Can Detroit Fix its Parking Enforcement Mess?

In a recent column for Detroit Free Press, Nancy Kaffer responded to a proposal by Detroit Mayor Kevin Orr to raise the price of a parking ticket in Detroit by $20 to $45.

Nancy Kaffer lays out an argument that the city is approaching parking all wrong—and not just because the city spends more than it collects when writing tickets. According to Kaffer, even new fines proposed by Mayor Kevin Orr would not give parking its proper value among the city’s many related land use policies and regulations.
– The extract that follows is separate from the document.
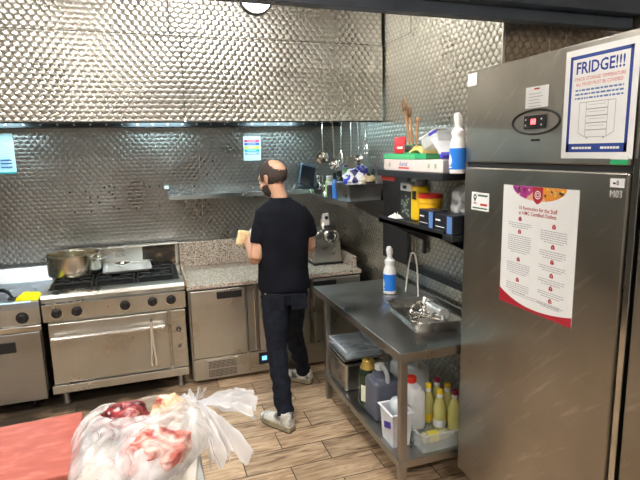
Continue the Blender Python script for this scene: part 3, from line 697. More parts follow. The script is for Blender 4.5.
def rtray(m,w,d,h,t=.004,fl=.012):
    def rr(a,b,z,r=.03,n=5):
        o=[]
        for (sx,sy,st) in ((1,1,0),(-1,1,90),(-1,-1,180),(1,-1,270)):
            for i in range(n+1):
                q=math.radians(st+90*i/n); o.append((sx*(a-r)+r*math.cos(q),sy*(b-r)+r*math.sin(q),z))
        return o
    a,b=w/2,d/2
    R_=[rr(a-fl,b-fl,0),rr(a-.003,b-.003,h*.92),rr(a+.012,b+.012,h),rr(a+.012,b+.012,h+.004),rr(a-.003,b-.003,h+.002),rr(a-.006,b-.006,h*.9),rr(a-fl-t,b-fl-t,t)]
    n=len(R_[0]); vs=[p for r in R_ for p in r]; fs=[list(range(n))[::-1],[(len(R_)-1)*n+i for i in range(n)]]
    for i in range(len(R_)-1):
        for k in range(n): k2=(k+1)%n; fs.append([i*n+k,i*n+k2,(i+1)*n+k2,(i+1)*n+k])
    m.add(vs,fs,True); return m
rtray(m,.29,.50,.055); m.build('tray_body',steel('tray_steel',(.52,.50,.46),.25,1),tp,local=True)
TP=WM[tp]
def tpt(x,y,z): return TP@V(x,y,z)
mw=thing('mincer_worm','steel mincer feed screw lying in the tray on the prep table','mincer part',tuple(tpt(-.02,.02,.005)))
m=MB(); m.tube([tpt(-.05,.03,.035),tpt(.08,-.15,.035)],.012,12); m.build('shaft',STX,mw)
m=MB(); pts=[]
for i in range(60):
    q=i/59; a=q*2*PI*3.2; cc=V(-.05,.03,.035).lerp(V(.08,-.15,.035),q); ax=(V(.13,-.18,0)).normalized(); s1=ax.cross(V(0,0,1)); rr_=.024
    pts.append(TP@(cc+s1*rr_*math.cos(a)+V(0,0,1)*rr_*math.sin(a)))
m.tube(pts,.0055,8); m.build('screw_thread',STX,mw)
mr=thing('mincer_ring','steel mincer locking ring standing in the tray at its far end','mincer part',tuple(tpt(-.02,.10,.005)))
m=MB()
cc=V(.0,.06,.048)
m.tube([TP@(cc+V(.040*math.cos(a),.012*math.cos(a),.034*math.sin(a))) for a in [i*2*PI/24 for i in range(24)]],.0085,10,closed=True); m.build('ring',STX,mr)
for k,(x,y,a,lab) in enumerate(((-.06,-.02,.3,'small steel mincer knife by the left side of the table tray'),(-.075,-.10,1.1,'small steel star-shaped fitting at the near left of the table tray'),(-.02,-.18,.8,'steel cross fitting nearest the tray corner on the table'))):
    kk=thing('mincer_knife',lab,'mincer part',tuple(tpt(x,y,.0055))); m=MB(); mt=TP@Matrix.Translation((x,y,.016))@Matrix.Rotation(a,4,'Z')@Matrix.Rotation(.35,4,'X')
    m.box(-.032,.032,-.006,.006,-.004,.004,.002,2,mt); m.box(-.006,.006,-.032,.032,-.004,.004,.002,2,mt); m.build('blades',STX,kk)
    MB().lathe([(.011,-.006),(.011,.008)],mt@V(0,0,0),14).build('hub',STX,kk)
mb=thing('mincer_barrel','white-silver mincer barrel tube lying at the right of the table tray','mincer part',tuple(tpt(.07,.0,.005)))
a,b=tpt(.085,.04,.046),tpt(.10,-.10,.046)
MB().tube([a,b],.036,24).build('tube',mat('pale_cast_metal',(.74,.73,.70),.3,.7),mb)
MB().tube([a+(a-b)*.0,a+(a-b)*.12],.042,24).build('flange',STX,mb)
tt=thing('looped_hose','bent white hose loop standing up at the back of the prep table','hose',(1.70,3.12,.8305))
MB().tube([(1.705,3.185,.8385),(1.70,3.150,.98),(1.70,3.115,1.10),(1.70,3.085,1.14),(1.70,3.050,1.135),(1.70,3.020,1.08),(1.70,3.005,.95),(1.705,3.000,.8385)],.0055,10,sm=6).build('tube',mat('cream_hose',(.78,.76,.68),.4),tt)

# ------------------------------------------------------------------ goods on the black shelves
Z1,Z2=1.7225,1.4115
ct=thing('food_carton','pink and green printed cardboard carton at the front of the top black shelf','carton',(1.50,2.70,Z1))
pk=mat('pale_pink_card',(.72,.62,.58),.6,var=.05); 
m=MB(); m.box(1.445,1.66,2.31,3.0,Z1,Z1+.066,.004); m.m(1).quad((1.444,3.0,Z1),(0,-1,0),W,.0,.52,.072,.1,0)
m.m(2).text('Aarad',(1.4445,2.74,Z1+.040),(0,-1,0),W,.042); m.m(3).quad((1.4445,3.0,Z1),(0,-1,0),W,.20,.33,.012,.022,.0002)
for yy in (2.92,2.45,2.38): m.m(4).quad((1.4445,yy,Z1),(0,-1,0),W,-.012,.012,.022,.046,.0002)
m.v=m.v; m.build('carton_body',[pk,GREEN,NAVY,REDINK,mat('olive_print',(.35,.40,.28),.6)],ct)
MB().box(1.443,1.66,2.60,3.0,Z1+.0665,Z1+.096,.004).build('green_sleeve',mat('green_card',(.08,.50,.20),.55),ct)
ZT=Z1+.097
rp=thing('spice_packet','red foil food packet standing on the left end of the green-topped carton','packet',(1.52,3.0,ZT))
def pkf(u,v):
    return (1.545-.025*math.sin(PI*u)*math.sin(PI*v)*.8,3.0-u*.13-.03*v,ZT+.011+.11*v+.006*noise.noise(V(u*4,v*4,2)))
m=MB(); m.box(-.010,.010,-.058,.058,0,.105,.008,3,Matrix.Translation((1.53,2.945,ZT+.001))@Matrix.Rotation(.1,4,'Z')); m.build('packet_body',mat('red_foil',(.68,.03,.04),.3),rp)
MB().box(-.0115,-.0108,-.045,.02,.03,.045,0,2,Matrix.Translation((1.53,2.945,ZT+.001))@Matrix.Rotation(.1,4,'Z')).build('print',WHITE,rp)
tn=thing('metal_tin','short round steel tin holding wooden spoons on top of the carton','tin',(1.54,2.83,ZT))
MB().lathe([(.05,0),(.052,.005),(.052,.05),(.055,.054),(.053,.056),(.049,.053),(.049,.008),(.0,.006)],(1.54,2.80,ZT),28,cap=False).build('tin_body',STX,tn)
def spoon(x,y,dx,dy,h,label,head=.03):
    t=thing('wooden_spoon',label,'spoon',(x,y,ZT+.008),group='wooden spoons in the tin'); z=ZT+.008
    MB().tube([(x,y,z),(x+dx*.5,y+dy*.5,z+h*.5),(x+dx,y+dy,z+h)],[.007,.008,.009],8).build('shaft',WOOD,t)
    m=MB(); m.ball((x+dx*1.1,y+dy*1.1,z+h+head*.8),(.012,head*.75,head*1.5),16); m.build('spoon_head',WOOD if h<.2 else ramp_noise('charred_wood',[(.35,(.05,.025,.015)),(.65,(.30,.16,.08))],12,.6),t)
spoon(1.54,2.825,-.015,.050,.26,'tall dark-tipped wooden spoon leaning left in the tin')
spoon(1.55,2.81,-.01,.030,.22,'tall brown wooden spoon beside the dark-tipped one',.028)
spoon(1.56,2.80,.0,-.02,.185,'short pale wooden stick leaning right in the tin',.012)
yb=thing('yellow_bag','folded yellow paper bag lying on the carton beside the steel tin','bag',(1.54,2.66,ZT))
def ybf(u,v): 
    return (1.48+.12*v,2.735-.15*u,ZT+.016+.045*math.sin(PI*min(1,u*1.1))*(.4+.6*v)+.01*noise.noise(V(u*5,v*5,1)))
MB().grid(ybf,16,10,.012).build('bag_body',mat('pale_yellow_paper',(.80,.62,.22),.6),yb)
cb=thing('plastic_tub','clear plastic tub with blue clip tilted highest on the pink carton','tub',(1.56,2.52,Z1+.067))
mt=Matrix.Translation((1.565,2.53,Z1+.17))@Matrix.Rotation(-.30,4,'X')
m=MB(); m.box(-.075,.075,-.085,.085,-.035,.035,.012,3,mt); m.build('tub_body',mat('hazy_plastic',(.72,.74,.74),.2,alpha=.6),cb)
m=MB(); m.tube([mt@V(-.078,-.09,.037),mt@V(.078,-.09,.037),mt@V(.078,.09,.037),mt@V(-.078,.09,.037)],.005,8,closed=True); m.build('rim',WHITE,cb)
m=MB(); m.box(-.079,-.074,-.09,-.01,.02,.04,.002,2,mt); m.build('blue_clip',mat('violet_blue',(.08,.06,.60),.4),cb)
cb=thing('plastic_tub','slanted clear plastic box leaning low against the white and blue bottle','tub',(1.52,2.38,Z1+.067))
mt=Matrix.Translation((1.52,2.415,Z1+.130))@Matrix.Rotation(.7,4,'X')
m=MB(); m.box(-.05,.05,-.075,.075,-.012,.012,.008,3,mt); m.build('tub_body',mat('milky_clear_plastic',(.80,.80,.82),.25,alpha=.75),cb)
m=MB(); m.box(-.052,.052,-.078,-.05,-.014,.014,.004,2,mt); m.build('blue_clip',mat('violet_blue_b',(.06,.05,.5),.4),cb)
spray(1.475,2.225,Z1,'white bottle with blue label standing on the black shelf against the tall fridge',.30,name='bleach_bottle')
wc=thing('white_cap','small blue and white lid lying by the fridge door gap','lid',(1.475,2.185,1.765)) if False else None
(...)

“In Detroit, parking exists largely in isolation, disconnected from the planning process. And that’s a problem. The city’s municipal parking system should complement its planning and development process, and should be a part of a comprehensive strategy that includes surface lots and parking decks downtown and sets smart guidelines for metered parking in downtown and Midtown,” writes Kaffer.

Kaffer also says that Orr’s proposal to raise the price of a ticket is missing the point because viewing parking as a revenue generator fails to connect parking to an economic agenda.

To propose an alternative approach, Kaffer paraphrases Sue Mosey, president of Midtown Detroit Inc.: “Instead of figuring out how to extract money from the parking system…city planners should determine what kinds of rates and enforcement times make sense based on how long folks are likely to park.”